Dataset section ->
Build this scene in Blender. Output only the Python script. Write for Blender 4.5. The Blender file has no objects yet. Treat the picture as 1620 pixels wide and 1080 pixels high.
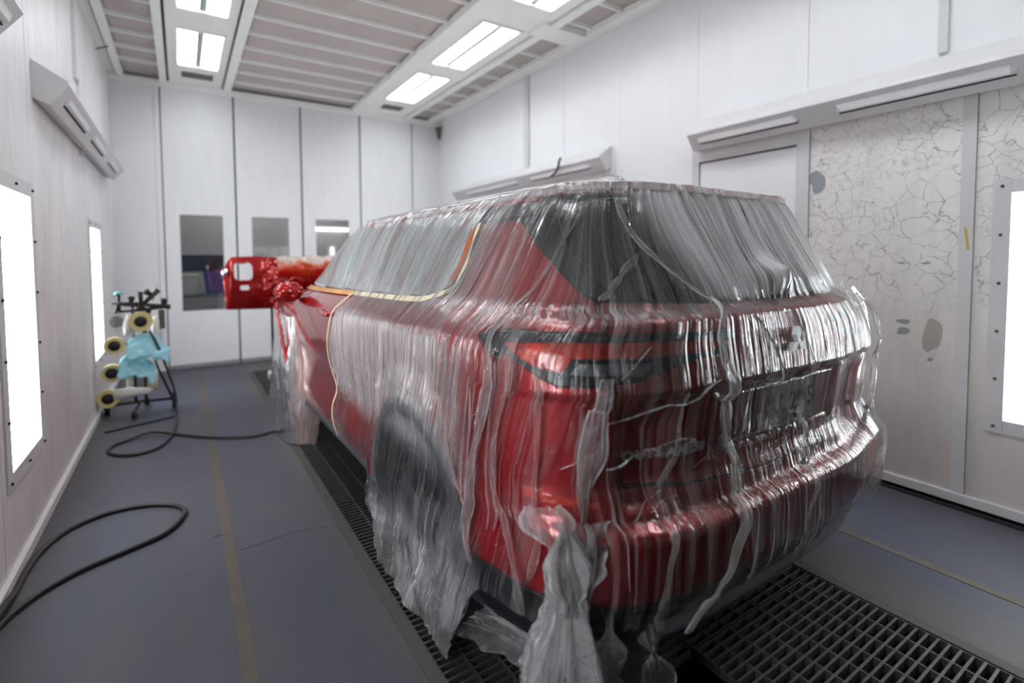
import bpy, bmesh, math, random
import numpy as np
from mathutils import Vector, Matrix, noise
random.seed(7); rng = np.random.RandomState(11)
C = bpy.context.scene.collection
SC = bpy.context.scene
# ---------------------------------------------------------------- camera
FPX, CX, CY = 798.227, 799.75, 443.858
yaw, pitch, roll = math.radians(32.686), math.radians(2.712), math.radians(-.306)
fw = Vector((math.sin(yaw)*math.cos(pitch), math.cos(yaw)*math.cos(pitch), -math.sin(pitch)))
rt = Vector((math.cos(yaw), -math.sin(yaw), 0)); up = rt.cross(fw)
rt2 = math.cos(roll)*rt+math.sin(roll)*up; up2 = -math.sin(roll)*rt+math.cos(roll)*up
cd = bpy.data.cameras.new('camera'); cam = bpy.data.objects.new('camera', cd); C.objects.link(cam)
M = Matrix((rt2, up2, -fw)).transposed().to_4x4(); M.translation = Vector((0, 0, 1.45)); cam.matrix_world = M
cd.sensor_width = 36; cd.lens = FPX/1620*36; cd.shift_x = (810-CX)/1620; cd.shift_y = -(540-CY)/1620
cd.clip_start = .02; cd.dof.use_dof = True; cd.dof.focus_distance = 2.1; cd.dof.aperture_fstop = .95
SC.camera = cam
# ---------------------------------------------------------------- world and exposure
w = bpy.data.worlds.new('world'); SC.world = w; w.use_nodes = True
w.node_tree.nodes['Background'].inputs[0].default_value = (.8, .85, .9, 1); w.node_tree.nodes['Background'].inputs[1].default_value = .05
SC.view_settings.view_transform = 'Standard'; SC.view_settings.look = 'None'; SC.view_settings.exposure = 0.68; SC.view_settings.gamma = 1
SC.view_settings.use_curve_mapping = False
SC.cycles.transparent_max_bounces = 24
E_CEIL, E_WALL, E_WORK = 11.0, 6.5, 3.0
# ---------------------------------------------------------------- materials
def nodes(name):
    m = bpy.data.materials.new(name); m.use_nodes = True; nt = m.node_tree; nt.nodes.clear()
    o = nt.nodes.new('ShaderNodeOutputMaterial'); return m, nt, o
def N_(nt, t, ins=None, **kw):
    n = nt.nodes.new(t)
    for k, v in kw.items(): setattr(n, k, v)
    if ins:
        for k, v in ins.items():
            if hasattr(v, 'node') or isinstance(v, bpy.types.NodeSocket): nt.links.new(v, n.inputs[k])
            else: n.inputs[k].default_value = v
    return n
def c4(c): return (*c, 1) if len(c) == 3 else c
def sRGB(r, g, b):
    f = lambda v: (v/255/12.92) if v/255 <= .04045 else ((v/255+.055)/1.055)**2.4
    return (f(r), f(g), f(b))
def ramp(nt, fac, stops, interp='LINEAR'):
    n = nt.nodes.new('ShaderNodeValToRGB'); n.color_ramp.interpolation = interp
    e = n.color_ramp.elements
    while len(e) < len(stops): e.new(.5)
    for el, (p, c) in zip(e, stops): el.position = p; el.color = c4(c) if not isinstance(c, (int, float)) else (c, c, c, 1)
    nt.links.new(fac, n.inputs[0]); return n.outputs[0]
def mixc(nt, f, a, b, bt='MIX'):
    n = nt.nodes.new('ShaderNodeMix'); n.data_type = 'RGBA'; n.blend_type = bt
    for i, v in ((0, f), (6, a), (7, b)):
        if isinstance(v, bpy.types.NodeSocket): nt.links.new(v, n.inputs[i])
        else: n.inputs[i].default_value = v if i == 0 else c4(v)
    return n.outputs[2]
def math_(nt, op, a, b=None, clamp=False):
    n = nt.nodes.new('ShaderNodeMath'); n.operation = op; n.use_clamp = clamp
    for i, v in ((0, a), (1, b)):
        if v is None: continue
        if isinstance(v, bpy.types.NodeSocket): nt.links.new(v, n.inputs[i])
        else: n.inputs[i].default_value = v
    return n.outputs[0]
def noise_(nt, vec, scale, detail=3, rough=.5, dist=0):
    n = nt.nodes.new('ShaderNodeTexNoise'); n.inputs['Scale'].default_value = scale; n.inputs['Detail'].default_value = detail
    n.inputs['Roughness'].default_value = rough; n.inputs['Distortion'].default_value = dist
    if vec is not None: nt.links.new(vec, n.inputs['Vector'])
    return n.outputs[0]
def mapv(nt, vec, scale=(1, 1, 1), loc=(0, 0, 0), rot=(0, 0, 0)):
    n = nt.nodes.new('ShaderNodeMapping'); n.inputs['Scale'].default_value = scale; n.inputs['Location'].default_value = loc; n.inputs['Rotation'].default_value = rot
    nt.links.new(vec, n.inputs[0]); return n.outputs[0]
def posn(nt): return nt.nodes.new('ShaderNodeNewGeometry').outputs['Position']
def simple(name, col, rough=.5, metal=0, coat=0, var=.12, vs=6, bump=0, bs=60, spec=.5, em=None, alpha=None, trans=0):
    m, nt, o = nodes(name)
    p = posn(nt); f = noise_(nt, p, vs, 4)
    c = mixc(nt, f, tuple(x*(1-var) for x in col), tuple(min(1, x*(1+var)) for x in col))
    b = N_(nt, 'ShaderNodeBsdfPrincipled', {'Base Color': c, 'Roughness': rough, 'Metallic': metal, 'Coat Weight': coat, 'Coat Roughness': .04, 'Specular IOR Level': spec, 'Transmission Weight': trans})
    if bump:
        bn = N_(nt, 'ShaderNodeBump', {'Strength': bump, 'Distance': .01, 'Height': noise_(nt, p, bs, 3)}); nt.links.new(bn.outputs[0], b.inputs['Normal'])
    nt.links.new(b.outputs[0], o.inputs[0]); return m
def emis(name, col, st):
    m, nt, o = nodes(name); e = N_(nt, 'ShaderNodeEmission', {'Color': c4(col), 'Strength': st}); nt.links.new(e.outputs[0], o.inputs[0]); return m
def wall_mat(name, dirt=.3, cracks=False, base=sRGB(226, 226, 228), grime_low=.0):
    m, nt, o = nodes(name); p = posn(nt)
    n1 = noise_(nt, mapv(nt, p, (1, 1, .5)), 1.6, 5, .6); n2 = noise_(nt, mapv(nt, p, (6, 6, 1.2)), 2.0, 5, .65)
    d = ramp(nt, math_(nt, 'MULTIPLY', n1, n2), [(.20, 0.), (.50, 1.)])
    col = mixc(nt, math_(nt, 'MULTIPLY', d, dirt), base, sRGB(150, 146, 146))
    sep = N_(nt, 'ShaderNodeSeparateXYZ', {0: p})
    if grime_low:
        g = N_(nt, 'ShaderNodeMapRange', {'Value': sep.outputs[2], 'From Min': 1.5, 'From Max': .2, 'To Min': 0., 'To Max': grime_low}).outputs[0]
        g2 = math_(nt, 'MULTIPLY', g, ramp(nt, n1, [(.25, .5), (.7, 1.)]))
        col = mixc(nt, g2, col, sRGB(168, 150, 146))
    bmph = n2
    if cracks:
        pd = N_(nt, 'ShaderNodeTexNoise', {'Scale': 4.5, 'Detail': 5}); nt.links.new(p, pd.inputs['Vector'])
        wv = N_(nt, 'ShaderNodeVectorMath', {0: pd.outputs[1], 1: (.20, .20, .20)}, operation='MULTIPLY').outputs[0]
        av = N_(nt, 'ShaderNodeVectorMath', {0: p, 1: wv}, operation='ADD').outputs[0]
        def crk(scale, w, seed, z0, z1, thr):
            vo = N_(nt, 'ShaderNodeTexVoronoi', {'Scale': scale}, feature='DISTANCE_TO_EDGE'); nt.links.new(mapv(nt, av, (1, 1, 1.15), (seed, seed, seed)), vo.inputs['Vector'])
            ln = ramp(nt, vo.outputs[0], [(0, 1.), (w, 0.)])
            msk = ramp(nt, noise_(nt, mapv(nt, p, (1, 1, 1), (seed, 0, 0)), 2.3, 3), [(thr, 0.), (thr+.06, 1.)])
            zz = N_(nt, 'ShaderNodeMapRange', {'Value': sep.outputs[2], 'From Min': z0, 'From Max': z1}).outputs[0]
            return math_(nt, 'MULTIPLY', math_(nt, 'MULTIPLY', ln, msk), zz)
        cr = math_(nt, 'ADD', crk(9.5, .026, 3.1, 1.02, 1.3, .36), math_(nt, 'MULTIPLY', crk(19, .045, 8.7, .2, 1.6, .50), .6), True)
        cr = math_(nt, 'MULTIPLY', cr, ramp(nt, noise_(nt, p, 15, 2), [(.30, .0), (.44, 1.)]))
        col = mixc(nt, math_(nt, 'MULTIPLY', cr, .7), col, sRGB(112, 106, 108))
        bmph = cr
    b = N_(nt, 'ShaderNodeBsdfPrincipled', {'Base Color': col, 'Roughness': .42, 'Specular IOR Level': .35})
    bn = N_(nt, 'ShaderNodeBump', {'Strength': .25 if cracks else .12, 'Distance': .004, 'Height': bmph}); nt.links.new(bn.outputs[0], b.inputs['Normal'])
    nt.links.new(b.outputs[0], o.inputs[0]); return m
M_wl = wall_mat('booth_wall_left', .38, False, sRGB(232, 230, 231), .45)
M_wf = wall_mat('booth_wall_far', .12, False, sRGB(228, 229, 231))
M_wr = wall_mat('booth_wall_right_upper', .06, False, sRGB(232, 233, 235))
M_wc = wall_mat('booth_wall_cracked', .3, True, sRGB(234, 231, 227), .55)
M_trim = simple('trim_paint', sRGB(208, 207, 208), .4, var=.08)
M_dark = simple('dark_gap', sRGB(28, 28, 30), .7)
M_ceil = simple('ceiling_frame_paint', sRGB(240, 242, 239), .5, var=.06)
M_filt = simple('filter_cloth', sRGB(188, 178, 175), .95, var=.14, vs=3, bump=.3, bs=180)
def floor_mat():
    m, nt, o = nodes('painted_floor'); p = posn(nt)
    n1 = noise_(nt, p, .9, 6, .6, .4); n2 = noise_(nt, mapv(nt, p, (3, .7, 1)), 2.2, 6, .7); n3 = noise_(nt, p, 120, 2)
    c = mixc(nt, ramp(nt, n1, [(.35, 0.), (.62, 1.)]), sRGB(66, 70, 87), sRGB(76, 75, 83))
    c = mixc(nt, math_(nt, 'MULTIPLY', ramp(nt, n2, [(.45, 0.), (.75, 1.)]), .6), c, sRGB(86, 79, 78))
    c = mixc(nt, math_(nt, 'MULTIPLY', ramp(nt, n3, [(.3, 0.), (.7, 1.)]), .15), c, sRGB(60, 60, 66))
    sx = N_(nt, 'ShaderNodeSeparateXYZ', {0: p}).outputs[0]
    # overspray dust along the wall and along the grate
    e1 = N_(nt, 'ShaderNodeMapRange', {'Value': sx, 'From Min': -.42, 'From Max': -.68}).outputs[0]
    e2 = math_(nt, 'MULTIPLY', N_(nt, 'ShaderNodeMapRange', {'Value': sx, 'From Min': .50, 'From Max': .66}).outputs[0], N_(nt, 'ShaderNodeMapRange', {'Value': sx, 'From Min': 2.75, 'From Max': 2.55}).outputs[0])
    e = math_(nt, 'MULTIPLY', math_(nt, 'ADD', e1, e2, True), ramp(nt, n2, [(.2, .55), (.7, 1.)]))
    c = mixc(nt, math_(nt, 'MULTIPLY', e, .8), c, sRGB(84, 80, 76))
    b = N_(nt, 'ShaderNodeBsdfPrincipled', {'Base Color': c, 'Roughness': .55, 'Specular IOR Level': .3})
    bn = N_(nt, 'ShaderNodeBump', {'Strength': .15, 'Distance': .004, 'Height': n2}); nt.links.new(bn.outputs[0], b.inputs['Normal'])
    nt.links.new(b.outputs[0], o.inputs[0]); return m
M_floor = floor_mat()
M_seam = simple('floor_seam_tape', sRGB(84, 76, 68), .7, var=.25, vs=9)
M_grate = simple('grate_steel', sRGB(74, 73, 72), .55, .3, var=.25, vs=14, bump=.3)
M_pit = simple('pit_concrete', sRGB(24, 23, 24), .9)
M_kerb = simple('grate_kerb', sRGB(68, 66, 63), .7, var=.2)
def paint(name, col, metal=.35, rough=.35, coat=1.0, sc=900):
    m, nt, o = nodes(name); p = posn(nt)
    fl = noise_(nt, p, sc, 1); c = mixc(nt, fl, tuple(x*.8 for x in col), tuple(min(1, x*1.25) for x in col))
    b = N_(nt, 'ShaderNodeBsdfPrincipled', {'Base Color': c, 'Roughness': rough, 'Metallic': metal, 'Coat Weight': coat, 'Coat Roughness': .03})
    nt.links.new(b.outputs[0], o.inputs[0]); return m
M_red = paint('red_metallic_paint', (.44, .003, .012), .5, .30)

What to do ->
Write out again, exactly, the lines from the one holding "M_pit = simple('pit_concrete', sRGB(24, 23, 24), .9)" through the end of the listing, with both ends included.

Exercise output ->
M_pit = simple('pit_concrete', sRGB(24, 23, 24), .9)
M_kerb = simple('grate_kerb', sRGB(68, 66, 63), .7, var=.2)
def paint(name, col, metal=.35, rough=.35, coat=1.0, sc=900):
    m, nt, o = nodes(name); p = posn(nt)
    fl = noise_(nt, p, sc, 1); c = mixc(nt, fl, tuple(x*.8 for x in col), tuple(min(1, x*1.25) for x in col))
    b = N_(nt, 'ShaderNodeBsdfPrincipled', {'Base Color': c, 'Roughness': rough, 'Metallic': metal, 'Coat Weight': coat, 'Coat Roughness': .03})
    nt.links.new(b.outputs[0], o.inputs[0]); return m
M_red = paint('red_metallic_paint', (.44, .003, .012), .5, .30)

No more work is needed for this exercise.